**Work to complete:**
What follows is a listing; restate every line of it word for word.

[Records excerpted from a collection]
--*--

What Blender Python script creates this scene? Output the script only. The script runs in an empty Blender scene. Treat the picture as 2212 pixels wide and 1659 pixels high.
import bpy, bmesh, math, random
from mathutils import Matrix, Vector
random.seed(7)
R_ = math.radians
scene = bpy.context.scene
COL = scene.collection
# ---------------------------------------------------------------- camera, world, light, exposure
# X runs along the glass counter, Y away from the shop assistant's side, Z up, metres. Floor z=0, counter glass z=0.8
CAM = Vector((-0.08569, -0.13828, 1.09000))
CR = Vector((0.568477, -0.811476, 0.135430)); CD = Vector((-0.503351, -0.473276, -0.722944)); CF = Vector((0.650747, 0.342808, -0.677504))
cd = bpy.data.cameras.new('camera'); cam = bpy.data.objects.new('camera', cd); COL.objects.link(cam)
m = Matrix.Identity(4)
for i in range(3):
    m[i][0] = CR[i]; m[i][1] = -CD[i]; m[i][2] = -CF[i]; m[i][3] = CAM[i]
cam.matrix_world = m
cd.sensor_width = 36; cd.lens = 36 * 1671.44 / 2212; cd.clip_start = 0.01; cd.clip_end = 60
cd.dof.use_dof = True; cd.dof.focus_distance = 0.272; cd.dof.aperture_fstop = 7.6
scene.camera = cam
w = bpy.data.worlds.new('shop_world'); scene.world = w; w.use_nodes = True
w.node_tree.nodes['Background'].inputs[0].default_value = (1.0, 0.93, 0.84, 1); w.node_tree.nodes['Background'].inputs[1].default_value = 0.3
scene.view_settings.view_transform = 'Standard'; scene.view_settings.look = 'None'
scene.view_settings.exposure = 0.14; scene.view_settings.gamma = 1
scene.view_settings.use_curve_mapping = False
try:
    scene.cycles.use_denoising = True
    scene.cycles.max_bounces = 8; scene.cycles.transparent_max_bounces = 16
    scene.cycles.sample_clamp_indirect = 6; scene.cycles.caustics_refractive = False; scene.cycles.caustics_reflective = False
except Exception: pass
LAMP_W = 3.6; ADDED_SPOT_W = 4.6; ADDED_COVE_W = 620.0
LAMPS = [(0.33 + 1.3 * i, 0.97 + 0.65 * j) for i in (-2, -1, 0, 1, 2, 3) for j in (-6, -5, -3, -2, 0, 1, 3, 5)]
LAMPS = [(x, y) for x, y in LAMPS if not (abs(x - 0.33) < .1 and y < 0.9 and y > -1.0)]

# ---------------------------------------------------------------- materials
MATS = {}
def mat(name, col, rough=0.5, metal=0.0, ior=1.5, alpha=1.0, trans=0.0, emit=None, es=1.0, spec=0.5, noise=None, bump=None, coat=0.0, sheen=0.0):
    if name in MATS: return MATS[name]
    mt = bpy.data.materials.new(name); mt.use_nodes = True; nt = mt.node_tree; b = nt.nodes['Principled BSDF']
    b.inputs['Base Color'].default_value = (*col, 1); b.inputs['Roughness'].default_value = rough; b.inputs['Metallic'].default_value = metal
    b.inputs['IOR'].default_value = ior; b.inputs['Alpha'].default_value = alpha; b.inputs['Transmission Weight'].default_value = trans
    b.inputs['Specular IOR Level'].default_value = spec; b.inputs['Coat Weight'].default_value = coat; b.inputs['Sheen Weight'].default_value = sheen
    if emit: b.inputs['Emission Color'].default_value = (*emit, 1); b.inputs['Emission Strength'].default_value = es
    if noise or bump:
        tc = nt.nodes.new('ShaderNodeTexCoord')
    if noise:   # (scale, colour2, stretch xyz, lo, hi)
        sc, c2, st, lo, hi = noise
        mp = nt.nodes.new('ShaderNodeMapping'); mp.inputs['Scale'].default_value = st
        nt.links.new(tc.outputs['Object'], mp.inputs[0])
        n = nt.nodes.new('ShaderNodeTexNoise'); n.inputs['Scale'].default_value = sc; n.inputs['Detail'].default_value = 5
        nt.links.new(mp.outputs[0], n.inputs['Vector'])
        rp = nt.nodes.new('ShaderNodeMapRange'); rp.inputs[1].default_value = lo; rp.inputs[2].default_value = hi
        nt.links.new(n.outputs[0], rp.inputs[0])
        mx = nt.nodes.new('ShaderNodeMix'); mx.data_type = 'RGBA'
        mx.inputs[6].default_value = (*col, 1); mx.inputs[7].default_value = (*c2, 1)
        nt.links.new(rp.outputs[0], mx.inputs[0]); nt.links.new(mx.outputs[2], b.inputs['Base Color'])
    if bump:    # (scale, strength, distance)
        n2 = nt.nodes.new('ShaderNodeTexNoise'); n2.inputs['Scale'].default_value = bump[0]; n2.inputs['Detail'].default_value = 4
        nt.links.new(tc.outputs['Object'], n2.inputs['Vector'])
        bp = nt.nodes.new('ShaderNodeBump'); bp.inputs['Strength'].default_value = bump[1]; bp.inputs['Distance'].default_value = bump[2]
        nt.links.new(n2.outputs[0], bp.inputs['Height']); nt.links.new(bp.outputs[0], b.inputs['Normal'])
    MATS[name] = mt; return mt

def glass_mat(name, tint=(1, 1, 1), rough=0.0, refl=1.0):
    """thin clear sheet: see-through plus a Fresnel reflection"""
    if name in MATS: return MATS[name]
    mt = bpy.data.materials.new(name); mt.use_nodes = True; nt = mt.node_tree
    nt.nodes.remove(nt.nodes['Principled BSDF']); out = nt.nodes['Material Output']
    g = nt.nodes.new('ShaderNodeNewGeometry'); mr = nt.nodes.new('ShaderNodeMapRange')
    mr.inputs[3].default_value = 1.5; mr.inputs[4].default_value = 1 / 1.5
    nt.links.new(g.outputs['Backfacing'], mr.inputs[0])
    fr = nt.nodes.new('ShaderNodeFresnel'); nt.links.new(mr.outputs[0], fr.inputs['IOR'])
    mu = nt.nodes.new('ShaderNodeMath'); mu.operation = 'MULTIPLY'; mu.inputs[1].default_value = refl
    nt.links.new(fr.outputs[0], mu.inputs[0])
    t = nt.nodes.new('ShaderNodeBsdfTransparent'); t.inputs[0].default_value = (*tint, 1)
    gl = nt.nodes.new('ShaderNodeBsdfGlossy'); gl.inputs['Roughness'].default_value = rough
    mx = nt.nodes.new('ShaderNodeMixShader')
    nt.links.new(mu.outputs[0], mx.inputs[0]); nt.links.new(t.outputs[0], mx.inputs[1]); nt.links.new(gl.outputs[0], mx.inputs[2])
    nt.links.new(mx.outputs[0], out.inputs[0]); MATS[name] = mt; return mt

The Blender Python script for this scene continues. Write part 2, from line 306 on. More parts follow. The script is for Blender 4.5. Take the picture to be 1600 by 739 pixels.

--*--

**Solution to this task:**
What Blender Python script creates this scene? Output the script only. The script runs in an empty Blender scene. Treat the picture as 2212 pixels wide and 1659 pixels high.
import bpy, bmesh, math, random
from mathutils import Matrix, Vector
random.seed(7)
R_ = math.radians
scene = bpy.context.scene
COL = scene.collection
# ---------------------------------------------------------------- camera, world, light, exposure
# X runs along the glass counter, Y away from the shop assistant's side, Z up, metres. Floor z=0, counter glass z=0.8
CAM = Vector((-0.08569, -0.13828, 1.09000))
CR = Vector((0.568477, -0.811476, 0.135430)); CD = Vector((-0.503351, -0.473276, -0.722944)); CF = Vector((0.650747, 0.342808, -0.677504))
cd = bpy.data.cameras.new('camera'); cam = bpy.data.objects.new('camera', cd); COL.objects.link(cam)
m = Matrix.Identity(4)
for i in range(3):
    m[i][0] = CR[i]; m[i][1] = -CD[i]; m[i][2] = -CF[i]; m[i][3] = CAM[i]
cam.matrix_world = m
cd.sensor_width = 36; cd.lens = 36 * 1671.44 / 2212; cd.clip_start = 0.01; cd.clip_end = 60
cd.dof.use_dof = True; cd.dof.focus_distance = 0.272; cd.dof.aperture_fstop = 7.6
scene.camera = cam
w = bpy.data.worlds.new('shop_world'); scene.world = w; w.use_nodes = True
w.node_tree.nodes['Background'].inputs[0].default_value = (1.0, 0.93, 0.84, 1); w.node_tree.nodes['Background'].inputs[1].default_value = 0.3
scene.view_settings.view_transform = 'Standard'; scene.view_settings.look = 'None'
scene.view_settings.exposure = 0.14; scene.view_settings.gamma = 1
scene.view_settings.use_curve_mapping = False
try:
    scene.cycles.use_denoising = True
    scene.cycles.max_bounces = 8; scene.cycles.transparent_max_bounces = 16
    scene.cycles.sample_clamp_indirect = 6; scene.cycles.caustics_refractive = False; scene.cycles.caustics_reflective = False
except Exception: pass
LAMP_W = 3.6; ADDED_SPOT_W = 4.6; ADDED_COVE_W = 620.0
LAMPS = [(0.33 + 1.3 * i, 0.97 + 0.65 * j) for i in (-2, -1, 0, 1, 2, 3) for j in (-6, -5, -3, -2, 0, 1, 3, 5)]
LAMPS = [(x, y) for x, y in LAMPS if not (abs(x - 0.33) < .1 and y < 0.9 and y > -1.0)]

# ---------------------------------------------------------------- materials
MATS = {}
def mat(name, col, rough=0.5, metal=0.0, ior=1.5, alpha=1.0, trans=0.0, emit=None, es=1.0, spec=0.5, noise=None, bump=None, coat=0.0, sheen=0.0):
    if name in MATS: return MATS[name]
    mt = bpy.data.materials.new(name); mt.use_nodes = True; nt = mt.node_tree; b = nt.nodes['Principled BSDF']
    b.inputs['Base Color'].default_value = (*col, 1); b.inputs['Roughness'].default_value = rough; b.inputs['Metallic'].default_value = metal
    b.inputs['IOR'].default_value = ior; b.inputs['Alpha'].default_value = alpha; b.inputs['Transmission Weight'].default_value = trans
    b.inputs['Specular IOR Level'].default_value = spec; b.inputs['Coat Weight'].default_value = coat; b.inputs['Sheen Weight'].default_value = sheen
    if emit: b.inputs['Emission Color'].default_value = (*emit, 1); b.inputs['Emission Strength'].default_value = es
    if noise or bump:
        tc = nt.nodes.new('ShaderNodeTexCoord')
    if noise:   # (scale, colour2, stretch xyz, lo, hi)
        sc, c2, st, lo, hi = noise
        mp = nt.nodes.new('ShaderNodeMapping'); mp.inputs['Scale'].default_value = st
        nt.links.new(tc.outputs['Object'], mp.inputs[0])
        n = nt.nodes.new('ShaderNodeTexNoise'); n.inputs['Scale'].default_value = sc; n.inputs['Detail'].default_value = 5
        nt.links.new(mp.outputs[0], n.inputs['Vector'])
        rp = nt.nodes.new('ShaderNodeMapRange'); rp.inputs[1].default_value = lo; rp.inputs[2].default_value = hi
        nt.links.new(n.outputs[0], rp.inputs[0])
        mx = nt.nodes.new('ShaderNodeMix'); mx.data_type = 'RGBA'
        mx.inputs[6].default_value = (*col, 1); mx.inputs[7].default_value = (*c2, 1)
        nt.links.new(rp.outputs[0], mx.inputs[0]); nt.links.new(mx.outputs[2], b.inputs['Base Color'])
    if bump:    # (scale, strength, distance)
        n2 = nt.nodes.new('ShaderNodeTexNoise'); n2.inputs['Scale'].default_value = bump[0]; n2.inputs['Detail'].default_value = 4
        nt.links.new(tc.outputs['Object'], n2.inputs['Vector'])
        bp = nt.nodes.new('ShaderNodeBump'); bp.inputs['Strength'].default_value = bump[1]; bp.inputs['Distance'].default_value = bump[2]
        nt.links.new(n2.outputs[0], bp.inputs['Height']); nt.links.new(bp.outputs[0], b.inputs['Normal'])
    MATS[name] = mt; return mt

def glass_mat(name, tint=(1, 1, 1), rough=0.0, refl=1.0):
    """thin clear sheet: see-through plus a Fresnel reflection"""
    if name in MATS: return MATS[name]
    mt = bpy.data.materials.new(name); mt.use_nodes = True; nt = mt.node_tree
    nt.nodes.remove(nt.nodes['Principled BSDF']); out = nt.nodes['Material Output']
    g = nt.nodes.new('ShaderNodeNewGeometry'); mr = nt.nodes.new('ShaderNodeMapRange')
    mr.inputs[3].default_value = 1.5; mr.inputs[4].default_value = 1 / 1.5
    nt.links.new(g.outputs['Backfacing'], mr.inputs[0])
    fr = nt.nodes.new('ShaderNodeFresnel'); nt.links.new(mr.outputs[0], fr.inputs['IOR'])
    mu = nt.nodes.new('ShaderNodeMath'); mu.operation = 'MULTIPLY'; mu.inputs[1].default_value = refl
    nt.links.new(fr.outputs[0], mu.inputs[0])
    t = nt.nodes.new('ShaderNodeBsdfTransparent'); t.inputs[0].default_value = (*tint, 1)
    gl = nt.nodes.new('ShaderNodeBsdfGlossy'); gl.inputs['Roughness'].default_value = rough
    mx = nt.nodes.new('ShaderNodeMixShader')
    nt.links.new(mu.outputs[0], mx.inputs[0]); nt.links.new(t.outputs[0], mx.inputs[1]); nt.links.new(gl.outputs[0], mx.inputs[2])
    nt.links.new(mx.outputs[0], out.inputs[0]); MATS[name] = mt; return mt

The Blender Python script for this scene continues. Write part 2, from line 306 on. More parts follow. The script is for Blender 4.5. Take the picture to be 1600 by 739 pixels.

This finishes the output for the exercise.